Многие московские литераторы, преподаватели университета стремились попасть на четверги у князя. Один лишь Гоголь, которого Голицын очень ценил, находил ту или иную причину, чтобы не прийти. Например, сказывался больным. Интересен разговор между Шевыревым и Погодиным, с одной стороны, и Голицыным - с другой. Князь спрашивал: «А что же Гоголь?» - «Да что, Ваше сиятельство! Он странный человек: отвык от фрака, а в сертуке приехать не решается!» - отвечали ему. «Нужды нет; пусть приедет хоть в сертуке!» - парировал Голицын и смеялся.
Но однажды Гоголя все-таки удалось заманить. В феврале 1842 года на литературном вечере в генерал-губернаторском особняке на Тверской Николай Васильевич прочитал свою большую статью «Рим». Мы даже знаем точную дату, когда Гоголь пришел к Голицыну, - 4 февраля 1842 года. Шевырев просил Погодина: «Четверги открываются: завтра ты приглашен. - Гоголь обещал чтение, о котором я говорил князю Голицыну. Нельзя ли устроить его в этот четверг? Поговори ему и спроси у него».

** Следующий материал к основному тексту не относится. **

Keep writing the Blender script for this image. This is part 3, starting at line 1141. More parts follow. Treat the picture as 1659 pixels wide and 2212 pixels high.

Как пишет Дмитриев, Шевырев и Погодин «привели его и представили князю своего медвежонка. Он приехал во фраке, но, не сказав ни слова, сел на указанные ему кресла, сложил ладонями вместе обе протянутые руки, опустил их между колен, согнулся в три погибели и сидел в этом положении, наклонив голову и почти показывая затылок. В другой приезд положено было, чтоб Гоголь прочитал что-нибудь из ненапечатанных своих произведений. Он привез и читал свою “Аннунциату“, писанную на сорока страницах, тяжелым слогом и нескончаемыми периодами. Можно себе представить скуку слушателей: но вытерпели и похвалили. - Тем и кончились его посещения вечеров просвещенного вельможи...». Что и говорить, злыми словами написано, с плохо скрываемой завистью. Недаром автора этих воспоминаний прозвали лже-Дмитриевым.
Степан Аксаков рассказывал по-другому, по-доброму: «У Гоголя не было фрака, и он надел фрак Константина (сын С. Т. Аксакова. -
Как бы там ни было, но даже если сам Голицын и заснул под чтение Гоголя, то спал крепким и здоровым сном. Ведь скоро он вновь пригласил писателя к себе. Голицын все хотел, чтобы Гоголь почитал «Тараса Бульбу». Но читать пришлось Шевыреву - Голицын был в восторге, «ему очень понравилось - сколько он может оценить».
Лже-Дмитриев выдвигал свою версию странного нежелания Гоголя приходить к Голицыну, связывая ее с «неумением держать себя». А Голицын даже предлагал Гоголю какое-то место в Москве, с жалованьем, узнаем мы из переписки Аксаковых. Но Николай Васильевич отказался.
Далеко за пределы Москвы вышли слухи об эксцентрических выходках Гоголя в салоне московского градоначальника, наполняясь несуществующими и мифическими подробностями. Люди же, встречавшиеся с ним позднее, находили явное несоответствие рассказов про недоступность, замкнутость засыпающего в аристократической гостиной Гоголя тому реальному образу, в котором было столько одушевления, простоты, общительности, заразительной веселости.
Быть может, Голицын не представлял для Гоголя интерес как для писателя, поскольку не мог служить прототипом для создания какого-либо персонажа? В самом деле, московский градоначальник был полной противоположностью незабвенному городничему Сквозник-Дмухановскому или прожектеру Манилову.
Крепкая дружба связывала Голицына и его семью с Василием Жуковским, поэтом и воспитателем наследников престола, посвятившим градоначальнику стихотворение:
Друг человечества и твердый друг закона,
Смиренный в почестях и скромный средь похвал,
Предстатель ревностный за древний град у трона -
Каких ты доблестей в себе не сочетал?
Любовь высокую к святой земле отчизны,
Самозабвение и непрерывный труд,
В день брани - мужество, в день мира - правый суд,
И чистоту души и жизнь без укоризны.
Вельможа-гражданин! тебе в потомстве мзда!
И зависти назло уже сияет снова
Знакомая Москве бессмертия звезда
Еропкина и Чернышова!
Стихотворение, написанное 12 апреля 1833 года, так и называется - «Дмитрию Владимировичу Голицыну» и было прислано Жуковским из-за границы, когда поэт узнал о том, что общественность Москвы преподнесла своему градоначальнику необычный подарок - бюст из белого мрамора работы Витали. Упомянутые Жуковским Еропкин и Чернышев - предшественники Голицына на посту генерал-губернатора Москвы. А бюст при жизни Голицына так и не был установлен, что связывают с нежеланием Николая I, якобы заявившего, что ставить прижизненные изваяния чиновникам негоже.